I'm going to answer my question although thank you to everyone who commented: Andrew's answer is very informative and while it doesn't quite answer the question it certainly does lead to answers. I do think Potemkin will do this but I went ahead and wrote my own solution based on this thread. I will say I don't feel this approach is generally idiomatic, based on some responses here and further discussion in IRC, however it may make sense for limited use cases, such as mine.
But to answer the question, this function should do what I had originally intended:
(defn immigrate
[from-ns]
(require from-ns)
(doseq [[sym v] (ns-publics (find-ns from-ns))]
(let [target (if (bound? v)
(intern *ns* sym (var-get v))
(intern *ns* sym))]
(->>
(select-keys (meta target) [:name :ns])
(merge (meta v))
(with-meta '~target)))))
Then you could invoke it something like this, let's say we put this in foo.clj (if you see the gist I added in the edit):
(ns testing.foo)
(immigrate `testing.baz)
Now if we require testing.foo in the REPL:
=> (require '[testing.foo :as foo])
=> (foo/qux "hi!")
;; "hi!"
After speaking with Stuart Sierra on IRC and reading the email thread Andrew linked, I came to the conclusion that this is not necessarily the intended way to use namespaces.
Instead a better way to implement my library might look like this:
=> (require '[accord.oauth2 :as oauth2])
=> (def my-serv (oauth2/service 123 456 ...))
=> (require '[accord.http :as http])
=> (http/get my-serv "http://example.com/endpoint")
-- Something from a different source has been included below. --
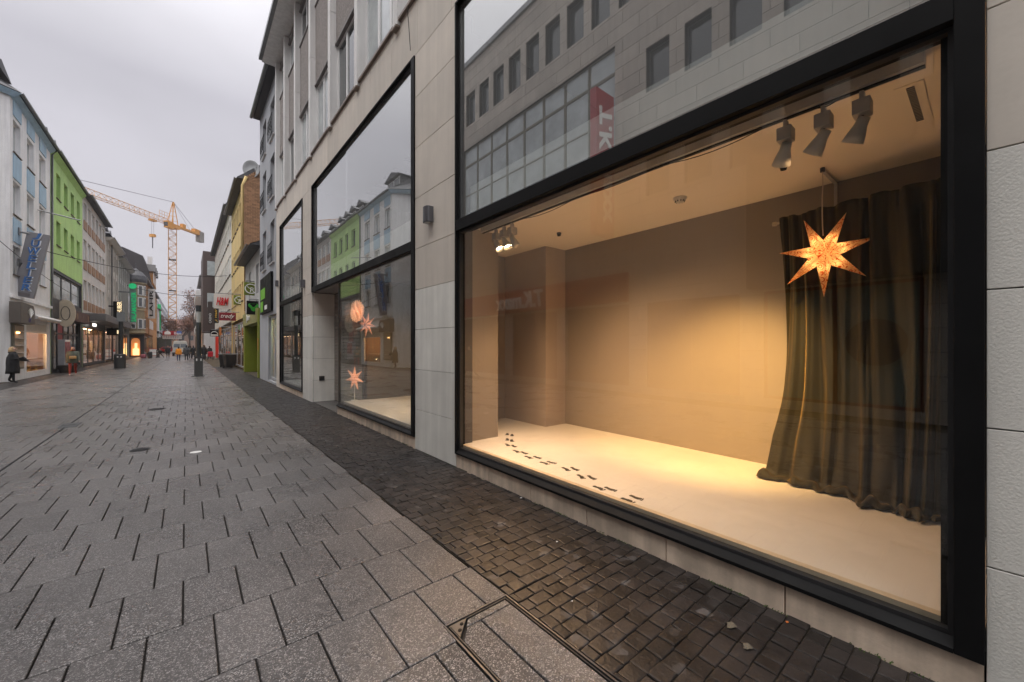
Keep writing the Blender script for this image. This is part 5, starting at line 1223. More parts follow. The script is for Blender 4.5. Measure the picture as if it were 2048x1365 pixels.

However given that I want to present the end-user with the cleanest API as possible, I may go ahead and use the immigrate
function in this very limited scope of "importing" the HTTP method functions.
Edit:
After further discussion, I think the above solution should not generally be used, as I said already. And for my use-case I'll probably go with my last solution, i.e. using two separate namespaces.